On a night when rain fell outside the Longmont Museum, those inside the building who lived through Longmont’s costliest natural disaster faced a deluge of memories stemming from the images on display at “Crisis to Camaraderie: The 2013 Flood Photo Exhibit.”
The first photograph inside the exhibit and the largest on display sparked immediate debate. “This is where the brewery was,” one man said, “tell me why I’m wrong.” After some back and forth, somebody explained that the photo wasn’t an overhead shot of Longmont but one from I-25 and 119 looking west toward town.
No one could blame the man for mistaking the location. Trying to piece together the exact area of town from a picture of a flooded street is no easy task — unless you lived on one of the flooded streets.
“This top picture — that was my neighborhood,” Paul Lloyd, Longmont resident and 2013 flood victim, said. “I own a rental property, and this is the driveway right here; if you go to the end of the street and go right, our house is over there,” Lloyd said as he pointed to different areas of an image on display.
“The picture doesn’t really capture what it smelled like or what it felt like,” Lloyd said, “I mean, all the sewers backed up. We had 3½ feet of water still in our house four days later.”
For others, the displayed media encapsulated exactly what it felt like to live through the disaster. Michael Freyta, a firefighter engineer working for the Longmont Fire Department on the day the flood started, explained how his day started 10 years ago.
“I really wasn’t even supposed to be on duty that day; I traded with another guy because I was going to go to a concert, so we traded the shift, and luck out of luck, I got to be there.”
Looking at a video playing on a television in the middle of the exhibit wall, Freyta relived his experiences. “Here we’re encouraging a little guy because he was really, really scared, and so I kept talking to him saying, ‘come on, we’re gonna get out of here, you just need to hold on to Kevin.’”
Perhaps the most amazing part of the whole disaster was that none of the photographs brought up memories of people who died.
“We did our job. It’s sort of like when you get that chance to hit a home run, you go out and hit it,” Freyta said.

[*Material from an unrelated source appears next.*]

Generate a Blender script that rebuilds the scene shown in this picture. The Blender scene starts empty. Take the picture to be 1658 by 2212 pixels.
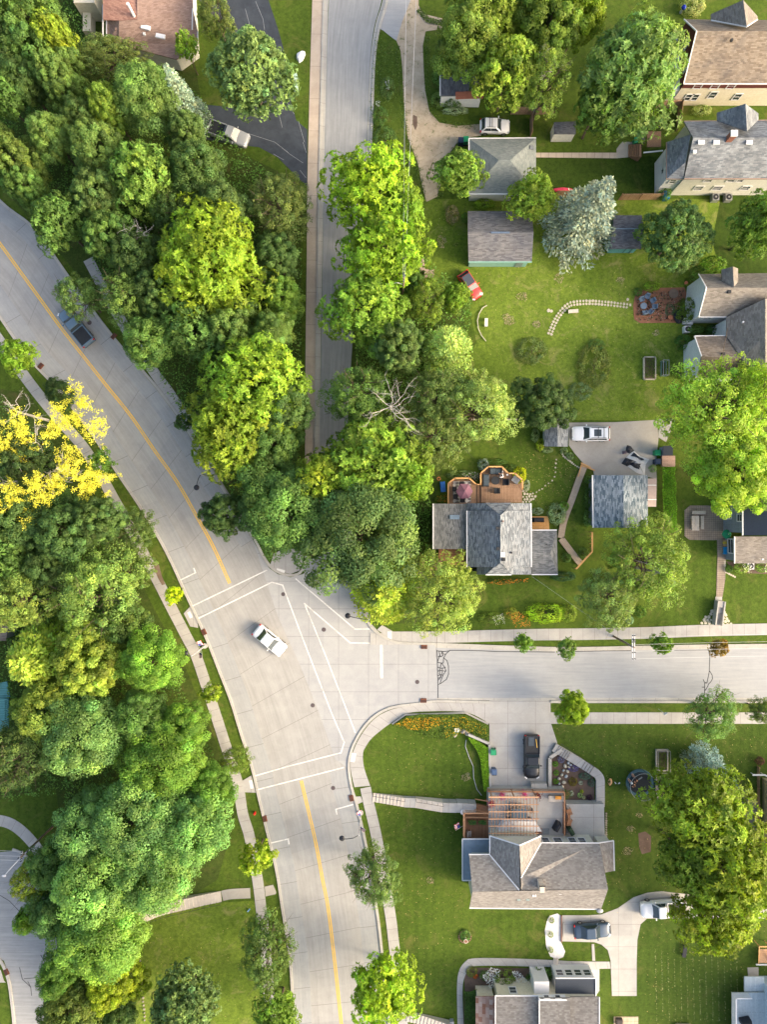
import bpy, bmesh, math, random
import numpy as np
from mathutils import Vector, Matrix
random.seed(7)
C = bpy.context.scene.collection
SC = bpy.context.scene
H = 92.0; S = 16.6                       # camera height above the crossroads; plan units per metre
# ---------------- camera
cam = bpy.data.cameras.new("camera"); co = bpy.data.objects.new("camera", cam); C.objects.link(co)
co.location = (0, 0, H); co.rotation_euler = (0, 0, 0)
cam.sensor_fit = 'VERTICAL'; cam.angle = 2*math.atan((2212/2/S)/H); cam.clip_end = 3000; cam.clip_start = 1
SC.camera = co
# ---------------- light
SUN_EL = math.radians(24); SDX, SDY = 1.0, -0.26      # towards the sun: picture right and slightly down
n_ = math.hypot(SDX, SDY)
sd = Vector((SDX/n_*math.cos(SUN_EL), SDY/n_*math.cos(SUN_EL), math.sin(SUN_EL)))
w = bpy.data.worlds.new("World"); SC.world = w; w.use_nodes = True
nt = w.node_tree; bg = nt.nodes['Background']
sky = nt.nodes.new('ShaderNodeTexSky'); sky.sky_type = 'NISHITA'; sky.sun_disc = False
sky.sun_elevation = SUN_EL; sky.sun_rotation = math.atan2(sd.x, sd.y); sky.dust_density = 8.0; sky.ozone_density = 0.0; sky.air_density = 1.0
nt.links.new(sky.outputs[0], bg.inputs[0]); bg.inputs[1].default_value = 0.15
sl = bpy.data.lights.new("sun", 'SUN'); so = bpy.data.objects.new("sun", sl); C.objects.link(so)
so.rotation_euler = sd.to_track_quat('Z', 'Y').to_euler(); sl.energy = 0.65; sl.angle = math.radians(9.0); sl.color = (1.0, 0.86, 0.70)
SC.view_settings.view_transform = 'Standard'; SC.view_settings.look = 'None'; SC.view_settings.gamma = 1
SC.view_settings.exposure = 1.68
SC.cycles.max_bounces = 6; SC.cycles.transparent_max_bounces = 8

def W(X, Y, h=0.0):
    k = (H-h)/H
    return Vector(((X-829)/S*k, (1106-Y)/S*k, h))
def D(d): return d/S
# ---------------- object helpers
def link(name, me, parent=None, mats=()):
    for m in mats: me.materials.append(m)
    o = bpy.data.objects.new(name, me); C.objects.link(o)
    if parent: o.parent = parent
    return o
def tag(o, label=None, cat=None, group=None, kind=None):
    if label: o['label'] = label
    if cat: o['category'] = cat
    if group: o['group'] = group
    if kind: o['kind'] = kind
    return o
def empty(name, loc=(0, 0, 0), rz=0.0, label=None, cat=None, group=None):
    o = bpy.data.objects.new(name, None); C.objects.link(o); o.location = loc; o.rotation_euler = (0, 0, rz)
    o.empty_display_size = .2
    return tag(o, label, cat, group)
def copy_tree(o, parent=None, **kw):
    c = o.copy(); C.objects.link(c); c.parent = parent
    for ch in o.children: copy_tree(ch, c)
    return c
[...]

Without hardworking members of the community like Freyta manning the emergency equipment, people could have lost their lives. This is a fact that former city council member Polly Christensen, who was running for city council then, remembers.
“Nobody died here, which is really wonderful,” Christensen said. She remembered going to Button Rock Dam and the Reservoir following the flood and couldn’t believe what she saw. “I thought, I don’t know how they’ll ever fix this, and they did.”
Just as the dam was repaired, alongside many of the images of destruction, the exhibit also showcased fixed and fortified infrastructure to show that Longmont made big strides on its path towards resiliency.
“It just shows you the power of people being determined,” Christensen said.